#### Requirement
The lines to reproduce run from the first one through the line containing "limb(pts[i], unit(d *". Reproduce them exactly.

#### Recorded information
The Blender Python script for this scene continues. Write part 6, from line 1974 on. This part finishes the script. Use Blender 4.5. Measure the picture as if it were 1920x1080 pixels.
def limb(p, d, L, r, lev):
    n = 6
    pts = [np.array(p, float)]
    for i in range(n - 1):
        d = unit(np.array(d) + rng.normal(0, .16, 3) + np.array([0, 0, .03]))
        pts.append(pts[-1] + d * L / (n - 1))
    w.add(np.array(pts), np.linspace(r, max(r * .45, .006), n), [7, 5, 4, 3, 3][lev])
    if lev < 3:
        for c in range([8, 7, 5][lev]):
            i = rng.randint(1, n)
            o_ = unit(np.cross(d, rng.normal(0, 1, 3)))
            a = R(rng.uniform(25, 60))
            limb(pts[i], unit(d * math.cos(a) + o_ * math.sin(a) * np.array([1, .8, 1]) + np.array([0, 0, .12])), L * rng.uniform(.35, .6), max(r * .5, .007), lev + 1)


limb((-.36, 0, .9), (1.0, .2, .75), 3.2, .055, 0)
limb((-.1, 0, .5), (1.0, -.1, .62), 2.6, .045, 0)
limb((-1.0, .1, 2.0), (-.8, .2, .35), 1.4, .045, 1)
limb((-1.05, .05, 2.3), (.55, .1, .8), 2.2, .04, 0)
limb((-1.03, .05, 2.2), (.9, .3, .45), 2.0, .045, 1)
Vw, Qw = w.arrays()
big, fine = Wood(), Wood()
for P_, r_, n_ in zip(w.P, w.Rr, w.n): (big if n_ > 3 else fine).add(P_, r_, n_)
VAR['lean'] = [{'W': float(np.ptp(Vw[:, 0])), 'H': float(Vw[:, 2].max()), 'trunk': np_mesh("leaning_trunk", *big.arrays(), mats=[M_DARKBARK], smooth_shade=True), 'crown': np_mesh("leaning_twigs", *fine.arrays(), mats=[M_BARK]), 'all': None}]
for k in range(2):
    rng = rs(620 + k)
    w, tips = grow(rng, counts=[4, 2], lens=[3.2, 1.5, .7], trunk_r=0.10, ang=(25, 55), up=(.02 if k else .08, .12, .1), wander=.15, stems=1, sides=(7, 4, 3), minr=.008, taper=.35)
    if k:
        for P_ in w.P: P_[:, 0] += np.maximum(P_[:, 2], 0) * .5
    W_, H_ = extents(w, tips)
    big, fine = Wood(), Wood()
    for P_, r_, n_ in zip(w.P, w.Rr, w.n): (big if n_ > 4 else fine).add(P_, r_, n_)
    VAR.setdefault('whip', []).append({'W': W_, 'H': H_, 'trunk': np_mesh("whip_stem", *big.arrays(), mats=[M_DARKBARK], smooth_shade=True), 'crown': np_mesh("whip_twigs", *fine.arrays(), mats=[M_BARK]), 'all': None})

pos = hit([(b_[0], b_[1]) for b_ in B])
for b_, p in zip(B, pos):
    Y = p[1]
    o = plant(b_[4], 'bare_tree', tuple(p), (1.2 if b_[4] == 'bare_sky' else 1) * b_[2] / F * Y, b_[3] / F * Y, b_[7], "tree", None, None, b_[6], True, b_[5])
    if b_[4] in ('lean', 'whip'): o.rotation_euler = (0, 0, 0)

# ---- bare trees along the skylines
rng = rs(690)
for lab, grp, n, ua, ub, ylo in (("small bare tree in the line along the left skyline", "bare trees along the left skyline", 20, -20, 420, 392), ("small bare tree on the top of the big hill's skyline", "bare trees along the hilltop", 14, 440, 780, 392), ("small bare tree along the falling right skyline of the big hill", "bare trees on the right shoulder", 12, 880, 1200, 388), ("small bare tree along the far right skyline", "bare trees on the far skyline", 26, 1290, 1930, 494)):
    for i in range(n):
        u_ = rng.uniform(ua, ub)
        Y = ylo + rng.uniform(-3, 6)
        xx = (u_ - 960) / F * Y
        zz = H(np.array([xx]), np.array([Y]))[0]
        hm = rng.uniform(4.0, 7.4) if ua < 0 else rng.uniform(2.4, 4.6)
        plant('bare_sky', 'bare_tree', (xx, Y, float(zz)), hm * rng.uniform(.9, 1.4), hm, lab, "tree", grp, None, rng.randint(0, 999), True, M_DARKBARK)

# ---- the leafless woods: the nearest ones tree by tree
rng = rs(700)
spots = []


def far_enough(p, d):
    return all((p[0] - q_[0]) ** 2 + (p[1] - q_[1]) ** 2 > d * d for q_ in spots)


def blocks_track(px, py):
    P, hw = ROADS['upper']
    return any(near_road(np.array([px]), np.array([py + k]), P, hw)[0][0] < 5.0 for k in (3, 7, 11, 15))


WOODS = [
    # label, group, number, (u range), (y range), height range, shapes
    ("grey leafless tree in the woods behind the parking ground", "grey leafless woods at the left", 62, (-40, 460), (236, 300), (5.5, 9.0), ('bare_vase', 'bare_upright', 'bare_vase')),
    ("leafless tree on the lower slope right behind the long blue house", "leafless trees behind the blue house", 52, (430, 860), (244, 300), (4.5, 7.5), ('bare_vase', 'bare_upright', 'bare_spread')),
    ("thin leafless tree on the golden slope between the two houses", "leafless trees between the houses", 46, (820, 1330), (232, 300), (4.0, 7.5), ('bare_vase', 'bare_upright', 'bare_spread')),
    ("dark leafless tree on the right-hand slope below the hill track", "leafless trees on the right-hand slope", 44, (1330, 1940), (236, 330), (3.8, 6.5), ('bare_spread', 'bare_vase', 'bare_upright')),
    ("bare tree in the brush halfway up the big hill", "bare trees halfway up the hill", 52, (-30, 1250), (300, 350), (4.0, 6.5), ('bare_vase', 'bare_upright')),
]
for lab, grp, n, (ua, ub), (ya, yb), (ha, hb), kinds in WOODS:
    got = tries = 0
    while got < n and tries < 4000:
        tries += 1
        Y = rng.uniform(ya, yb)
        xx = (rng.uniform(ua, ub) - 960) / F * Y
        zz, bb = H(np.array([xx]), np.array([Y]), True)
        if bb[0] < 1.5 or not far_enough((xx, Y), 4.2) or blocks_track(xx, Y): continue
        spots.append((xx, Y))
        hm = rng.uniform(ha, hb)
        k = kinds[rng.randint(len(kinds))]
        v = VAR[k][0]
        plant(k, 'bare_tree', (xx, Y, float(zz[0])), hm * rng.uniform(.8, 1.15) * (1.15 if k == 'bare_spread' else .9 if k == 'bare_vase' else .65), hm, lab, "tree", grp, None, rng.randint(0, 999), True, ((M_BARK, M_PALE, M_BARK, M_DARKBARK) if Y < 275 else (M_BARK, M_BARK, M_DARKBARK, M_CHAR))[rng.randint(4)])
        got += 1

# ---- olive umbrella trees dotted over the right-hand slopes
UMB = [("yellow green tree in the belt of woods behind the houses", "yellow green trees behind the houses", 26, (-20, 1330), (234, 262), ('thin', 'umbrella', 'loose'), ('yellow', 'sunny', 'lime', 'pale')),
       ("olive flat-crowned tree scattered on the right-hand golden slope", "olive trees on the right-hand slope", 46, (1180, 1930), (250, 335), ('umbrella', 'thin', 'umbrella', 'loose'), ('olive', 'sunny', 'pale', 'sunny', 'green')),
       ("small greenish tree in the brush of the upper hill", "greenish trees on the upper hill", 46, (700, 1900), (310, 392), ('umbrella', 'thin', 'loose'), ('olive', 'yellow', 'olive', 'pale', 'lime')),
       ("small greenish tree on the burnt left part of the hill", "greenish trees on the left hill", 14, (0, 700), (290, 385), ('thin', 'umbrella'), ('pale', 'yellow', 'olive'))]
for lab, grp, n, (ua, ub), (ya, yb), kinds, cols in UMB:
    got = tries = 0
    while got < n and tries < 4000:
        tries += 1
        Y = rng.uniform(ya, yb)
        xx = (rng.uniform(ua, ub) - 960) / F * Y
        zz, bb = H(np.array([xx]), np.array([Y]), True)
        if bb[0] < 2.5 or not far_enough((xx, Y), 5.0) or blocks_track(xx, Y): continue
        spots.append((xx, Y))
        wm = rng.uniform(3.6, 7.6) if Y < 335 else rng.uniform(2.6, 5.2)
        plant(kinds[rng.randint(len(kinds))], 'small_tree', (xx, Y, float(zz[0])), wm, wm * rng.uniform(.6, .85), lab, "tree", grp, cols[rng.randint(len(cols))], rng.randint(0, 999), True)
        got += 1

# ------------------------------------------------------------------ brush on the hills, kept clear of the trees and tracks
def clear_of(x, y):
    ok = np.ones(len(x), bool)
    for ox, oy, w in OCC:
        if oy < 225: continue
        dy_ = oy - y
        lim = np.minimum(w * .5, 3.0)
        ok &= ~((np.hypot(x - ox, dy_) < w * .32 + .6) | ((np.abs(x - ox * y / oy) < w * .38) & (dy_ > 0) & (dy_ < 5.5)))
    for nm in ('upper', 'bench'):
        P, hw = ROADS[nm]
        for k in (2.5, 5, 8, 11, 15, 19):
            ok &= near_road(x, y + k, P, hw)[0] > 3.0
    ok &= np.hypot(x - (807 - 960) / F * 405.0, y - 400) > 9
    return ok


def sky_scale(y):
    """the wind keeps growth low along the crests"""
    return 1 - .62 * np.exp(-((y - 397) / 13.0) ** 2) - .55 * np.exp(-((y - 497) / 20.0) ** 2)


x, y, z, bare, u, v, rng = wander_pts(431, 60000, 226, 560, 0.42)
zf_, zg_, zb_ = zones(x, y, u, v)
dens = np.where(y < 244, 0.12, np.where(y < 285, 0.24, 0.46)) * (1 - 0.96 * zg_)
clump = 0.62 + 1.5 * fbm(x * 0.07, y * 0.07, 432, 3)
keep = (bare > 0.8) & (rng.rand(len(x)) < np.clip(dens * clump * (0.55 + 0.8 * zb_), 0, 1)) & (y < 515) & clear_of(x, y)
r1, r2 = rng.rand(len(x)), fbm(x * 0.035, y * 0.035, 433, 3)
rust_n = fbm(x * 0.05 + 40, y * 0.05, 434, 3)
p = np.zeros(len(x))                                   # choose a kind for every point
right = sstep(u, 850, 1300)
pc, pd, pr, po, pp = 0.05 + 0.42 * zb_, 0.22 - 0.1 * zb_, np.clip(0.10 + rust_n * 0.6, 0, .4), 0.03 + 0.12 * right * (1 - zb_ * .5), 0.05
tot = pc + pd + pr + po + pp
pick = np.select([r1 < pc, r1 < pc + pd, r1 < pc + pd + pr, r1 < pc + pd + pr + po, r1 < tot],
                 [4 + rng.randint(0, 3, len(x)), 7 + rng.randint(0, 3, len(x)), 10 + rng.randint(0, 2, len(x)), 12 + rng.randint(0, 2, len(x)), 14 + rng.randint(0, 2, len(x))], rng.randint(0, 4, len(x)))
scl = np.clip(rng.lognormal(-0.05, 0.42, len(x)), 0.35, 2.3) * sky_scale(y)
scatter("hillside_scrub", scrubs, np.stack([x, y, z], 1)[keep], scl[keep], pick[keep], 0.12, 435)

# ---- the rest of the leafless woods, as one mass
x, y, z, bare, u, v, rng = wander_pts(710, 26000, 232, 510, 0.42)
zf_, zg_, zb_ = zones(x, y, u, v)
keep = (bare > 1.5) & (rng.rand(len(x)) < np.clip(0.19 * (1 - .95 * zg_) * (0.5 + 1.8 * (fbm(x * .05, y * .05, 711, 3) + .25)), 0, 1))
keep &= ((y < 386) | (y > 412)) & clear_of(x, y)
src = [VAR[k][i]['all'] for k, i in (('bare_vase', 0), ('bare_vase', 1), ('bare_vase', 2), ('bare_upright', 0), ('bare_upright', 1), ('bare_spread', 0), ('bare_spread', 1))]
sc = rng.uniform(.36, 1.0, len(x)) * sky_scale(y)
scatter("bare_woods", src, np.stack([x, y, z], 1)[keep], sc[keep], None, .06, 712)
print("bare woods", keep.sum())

#### Written reply
The Blender Python script for this scene continues. Write part 6, from line 1974 on. This part finishes the script. Use Blender 4.5. Measure the picture as if it were 1920x1080 pixels.
def limb(p, d, L, r, lev):
    n = 6
    pts = [np.array(p, float)]
    for i in range(n - 1):
        d = unit(np.array(d) + rng.normal(0, .16, 3) + np.array([0, 0, .03]))
        pts.append(pts[-1] + d * L / (n - 1))
    w.add(np.array(pts), np.linspace(r, max(r * .45, .006), n), [7, 5, 4, 3, 3][lev])
    if lev < 3:
        for c in range([8, 7, 5][lev]):
            i = rng.randint(1, n)
            o_ = unit(np.cross(d, rng.normal(0, 1, 3)))
            a = R(rng.uniform(25, 60))
            limb(pts[i], unit(d * math.cos(a) + o_ * math.sin(a) * np.array([1, .8, 1]) + np.array([0, 0, .12])), L * rng.uniform(.35, .6), max(r * .5, .007), lev + 1)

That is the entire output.